**Data segment:**
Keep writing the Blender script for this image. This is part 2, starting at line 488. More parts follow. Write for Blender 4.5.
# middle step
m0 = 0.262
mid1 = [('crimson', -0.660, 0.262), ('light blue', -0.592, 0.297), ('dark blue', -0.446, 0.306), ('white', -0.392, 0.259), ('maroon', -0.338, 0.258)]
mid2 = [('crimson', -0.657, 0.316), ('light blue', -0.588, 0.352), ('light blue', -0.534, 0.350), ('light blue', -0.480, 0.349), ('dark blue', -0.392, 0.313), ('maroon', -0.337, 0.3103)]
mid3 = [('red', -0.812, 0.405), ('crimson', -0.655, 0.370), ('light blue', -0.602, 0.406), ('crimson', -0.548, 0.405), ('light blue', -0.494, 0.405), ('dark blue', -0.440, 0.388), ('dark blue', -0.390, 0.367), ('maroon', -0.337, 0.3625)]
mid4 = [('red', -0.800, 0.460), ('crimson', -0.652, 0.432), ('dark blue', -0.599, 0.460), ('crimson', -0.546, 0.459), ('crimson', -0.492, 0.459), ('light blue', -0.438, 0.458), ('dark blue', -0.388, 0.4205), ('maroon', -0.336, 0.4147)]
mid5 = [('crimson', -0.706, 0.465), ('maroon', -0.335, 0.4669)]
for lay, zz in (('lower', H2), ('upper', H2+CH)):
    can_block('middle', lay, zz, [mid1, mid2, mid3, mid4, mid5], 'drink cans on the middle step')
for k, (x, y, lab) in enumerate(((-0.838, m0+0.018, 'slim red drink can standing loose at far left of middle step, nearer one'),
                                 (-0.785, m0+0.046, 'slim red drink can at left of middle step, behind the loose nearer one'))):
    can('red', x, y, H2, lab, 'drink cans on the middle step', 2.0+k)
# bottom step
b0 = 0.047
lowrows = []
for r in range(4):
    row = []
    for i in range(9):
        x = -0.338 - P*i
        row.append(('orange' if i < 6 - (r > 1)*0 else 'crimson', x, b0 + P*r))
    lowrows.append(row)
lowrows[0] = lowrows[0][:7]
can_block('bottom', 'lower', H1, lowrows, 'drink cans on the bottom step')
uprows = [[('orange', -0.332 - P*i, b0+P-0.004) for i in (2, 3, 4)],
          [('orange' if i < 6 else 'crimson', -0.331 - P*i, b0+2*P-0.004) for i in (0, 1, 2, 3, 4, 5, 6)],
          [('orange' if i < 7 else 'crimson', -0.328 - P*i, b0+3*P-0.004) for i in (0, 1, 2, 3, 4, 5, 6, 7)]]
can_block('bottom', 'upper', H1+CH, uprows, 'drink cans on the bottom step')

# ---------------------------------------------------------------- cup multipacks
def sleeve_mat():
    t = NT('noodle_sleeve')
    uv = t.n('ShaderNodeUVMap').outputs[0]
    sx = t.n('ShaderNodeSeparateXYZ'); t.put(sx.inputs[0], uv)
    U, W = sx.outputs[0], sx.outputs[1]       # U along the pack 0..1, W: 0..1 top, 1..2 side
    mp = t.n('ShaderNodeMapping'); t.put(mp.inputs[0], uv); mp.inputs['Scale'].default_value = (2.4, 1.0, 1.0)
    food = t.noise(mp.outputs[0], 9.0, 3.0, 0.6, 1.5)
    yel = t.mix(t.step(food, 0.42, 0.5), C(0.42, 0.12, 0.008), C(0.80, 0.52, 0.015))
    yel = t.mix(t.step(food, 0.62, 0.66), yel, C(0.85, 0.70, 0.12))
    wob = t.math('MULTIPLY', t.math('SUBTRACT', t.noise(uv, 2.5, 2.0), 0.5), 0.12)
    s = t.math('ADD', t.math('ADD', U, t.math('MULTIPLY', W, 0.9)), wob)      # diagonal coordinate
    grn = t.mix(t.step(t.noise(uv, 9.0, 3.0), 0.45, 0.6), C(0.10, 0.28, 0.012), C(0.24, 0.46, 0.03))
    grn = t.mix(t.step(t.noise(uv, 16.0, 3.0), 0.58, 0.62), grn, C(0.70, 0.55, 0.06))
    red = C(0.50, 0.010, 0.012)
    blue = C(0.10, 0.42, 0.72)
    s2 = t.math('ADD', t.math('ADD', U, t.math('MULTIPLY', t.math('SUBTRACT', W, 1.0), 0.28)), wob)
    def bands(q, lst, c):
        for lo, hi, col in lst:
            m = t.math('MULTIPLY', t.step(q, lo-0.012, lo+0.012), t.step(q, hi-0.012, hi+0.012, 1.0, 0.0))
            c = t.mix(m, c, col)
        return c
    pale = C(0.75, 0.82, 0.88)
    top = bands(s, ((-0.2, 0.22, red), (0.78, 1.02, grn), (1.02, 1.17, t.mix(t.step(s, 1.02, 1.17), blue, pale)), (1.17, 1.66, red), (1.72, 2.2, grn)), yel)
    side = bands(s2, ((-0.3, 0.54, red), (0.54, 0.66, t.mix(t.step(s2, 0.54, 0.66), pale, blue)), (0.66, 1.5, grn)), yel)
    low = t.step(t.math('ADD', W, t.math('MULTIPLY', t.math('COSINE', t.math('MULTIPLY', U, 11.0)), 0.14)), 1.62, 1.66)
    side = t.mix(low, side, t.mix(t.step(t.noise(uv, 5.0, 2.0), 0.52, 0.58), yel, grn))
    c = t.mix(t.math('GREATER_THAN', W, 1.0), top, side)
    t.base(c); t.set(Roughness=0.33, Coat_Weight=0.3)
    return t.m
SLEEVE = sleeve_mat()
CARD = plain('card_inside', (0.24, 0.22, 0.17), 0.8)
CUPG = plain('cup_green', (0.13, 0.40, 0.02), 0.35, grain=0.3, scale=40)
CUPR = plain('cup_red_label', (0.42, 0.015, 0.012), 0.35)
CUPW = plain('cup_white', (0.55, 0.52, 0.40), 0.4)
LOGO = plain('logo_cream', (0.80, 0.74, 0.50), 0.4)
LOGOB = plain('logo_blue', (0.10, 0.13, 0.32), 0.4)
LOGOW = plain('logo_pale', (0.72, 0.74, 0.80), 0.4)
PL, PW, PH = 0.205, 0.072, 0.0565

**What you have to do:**
Write the listing out again, exactly as shown above.

**The answer:**
Keep writing the Blender script for this image. This is part 2, starting at line 488. More parts follow. Write for Blender 4.5.
# middle step
m0 = 0.262
mid1 = [('crimson', -0.660, 0.262), ('light blue', -0.592, 0.297), ('dark blue', -0.446, 0.306), ('white', -0.392, 0.259), ('maroon', -0.338, 0.258)]
mid2 = [('crimson', -0.657, 0.316), ('light blue', -0.588, 0.352), ('light blue', -0.534, 0.350), ('light blue', -0.480, 0.349), ('dark blue', -0.392, 0.313), ('maroon', -0.337, 0.3103)]
mid3 = [('red', -0.812, 0.405), ('crimson', -0.655, 0.370), ('light blue', -0.602, 0.406), ('crimson', -0.548, 0.405), ('light blue', -0.494, 0.405), ('dark blue', -0.440, 0.388), ('dark blue', -0.390, 0.367), ('maroon', -0.337, 0.3625)]
mid4 = [('red', -0.800, 0.460), ('crimson', -0.652, 0.432), ('dark blue', -0.599, 0.460), ('crimson', -0.546, 0.459), ('crimson', -0.492, 0.459), ('light blue', -0.438, 0.458), ('dark blue', -0.388, 0.4205), ('maroon', -0.336, 0.4147)]
mid5 = [('crimson', -0.706, 0.465), ('maroon', -0.335, 0.4669)]
for lay, zz in (('lower', H2), ('upper', H2+CH)):
    can_block('middle', lay, zz, [mid1, mid2, mid3, mid4, mid5], 'drink cans on the middle step')
for k, (x, y, lab) in enumerate(((-0.838, m0+0.018, 'slim red drink can standing loose at far left of middle step, nearer one'),
                                 (-0.785, m0+0.046, 'slim red drink can at left of middle step, behind the loose nearer one'))):
    can('red', x, y, H2, lab, 'drink cans on the middle step', 2.0+k)
# bottom step
b0 = 0.047
lowrows = []
for r in range(4):
    row = []
    for i in range(9):
        x = -0.338 - P*i
        row.append(('orange' if i < 6 - (r > 1)*0 else 'crimson', x, b0 + P*r))
    lowrows.append(row)
lowrows[0] = lowrows[0][:7]
can_block('bottom', 'lower', H1, lowrows, 'drink cans on the bottom step')
uprows = [[('orange', -0.332 - P*i, b0+P-0.004) for i in (2, 3, 4)],
          [('orange' if i < 6 else 'crimson', -0.331 - P*i, b0+2*P-0.004) for i in (0, 1, 2, 3, 4, 5, 6)],
          [('orange' if i < 7 else 'crimson', -0.328 - P*i, b0+3*P-0.004) for i in (0, 1, 2, 3, 4, 5, 6, 7)]]
can_block('bottom', 'upper', H1+CH, uprows, 'drink cans on the bottom step')

# ---------------------------------------------------------------- cup multipacks
def sleeve_mat():
    t = NT('noodle_sleeve')
    uv = t.n('ShaderNodeUVMap').outputs[0]
    sx = t.n('ShaderNodeSeparateXYZ'); t.put(sx.inputs[0], uv)
    U, W = sx.outputs[0], sx.outputs[1]       # U along the pack 0..1, W: 0..1 top, 1..2 side
    mp = t.n('ShaderNodeMapping'); t.put(mp.inputs[0], uv); mp.inputs['Scale'].default_value = (2.4, 1.0, 1.0)
    food = t.noise(mp.outputs[0], 9.0, 3.0, 0.6, 1.5)
    yel = t.mix(t.step(food, 0.42, 0.5), C(0.42, 0.12, 0.008), C(0.80, 0.52, 0.015))
    yel = t.mix(t.step(food, 0.62, 0.66), yel, C(0.85, 0.70, 0.12))
    wob = t.math('MULTIPLY', t.math('SUBTRACT', t.noise(uv, 2.5, 2.0), 0.5), 0.12)
    s = t.math('ADD', t.math('ADD', U, t.math('MULTIPLY', W, 0.9)), wob)      # diagonal coordinate
    grn = t.mix(t.step(t.noise(uv, 9.0, 3.0), 0.45, 0.6), C(0.10, 0.28, 0.012), C(0.24, 0.46, 0.03))
    grn = t.mix(t.step(t.noise(uv, 16.0, 3.0), 0.58, 0.62), grn, C(0.70, 0.55, 0.06))
    red = C(0.50, 0.010, 0.012)
    blue = C(0.10, 0.42, 0.72)
    s2 = t.math('ADD', t.math('ADD', U, t.math('MULTIPLY', t.math('SUBTRACT', W, 1.0), 0.28)), wob)
    def bands(q, lst, c):
        for lo, hi, col in lst:
            m = t.math('MULTIPLY', t.step(q, lo-0.012, lo+0.012), t.step(q, hi-0.012, hi+0.012, 1.0, 0.0))
            c = t.mix(m, c, col)
        return c
    pale = C(0.75, 0.82, 0.88)
    top = bands(s, ((-0.2, 0.22, red), (0.78, 1.02, grn), (1.02, 1.17, t.mix(t.step(s, 1.02, 1.17), blue, pale)), (1.17, 1.66, red), (1.72, 2.2, grn)), yel)
    side = bands(s2, ((-0.3, 0.54, red), (0.54, 0.66, t.mix(t.step(s2, 0.54, 0.66), pale, blue)), (0.66, 1.5, grn)), yel)
    low = t.step(t.math('ADD', W, t.math('MULTIPLY', t.math('COSINE', t.math('MULTIPLY', U, 11.0)), 0.14)), 1.62, 1.66)
    side = t.mix(low, side, t.mix(t.step(t.noise(uv, 5.0, 2.0), 0.52, 0.58), yel, grn))
    c = t.mix(t.math('GREATER_THAN', W, 1.0), top, side)
    t.base(c); t.set(Roughness=0.33, Coat_Weight=0.3)
    return t.m
SLEEVE = sleeve_mat()
CARD = plain('card_inside', (0.24, 0.22, 0.17), 0.8)
CUPG = plain('cup_green', (0.13, 0.40, 0.02), 0.35, grain=0.3, scale=40)
CUPR = plain('cup_red_label', (0.42, 0.015, 0.012), 0.35)
CUPW = plain('cup_white', (0.55, 0.52, 0.40), 0.4)
LOGO = plain('logo_cream', (0.80, 0.74, 0.50), 0.4)
LOGOB = plain('logo_blue', (0.10, 0.13, 0.32), 0.4)
LOGOW = plain('logo_pale', (0.72, 0.74, 0.80), 0.4)
PL, PW, PH = 0.205, 0.072, 0.0565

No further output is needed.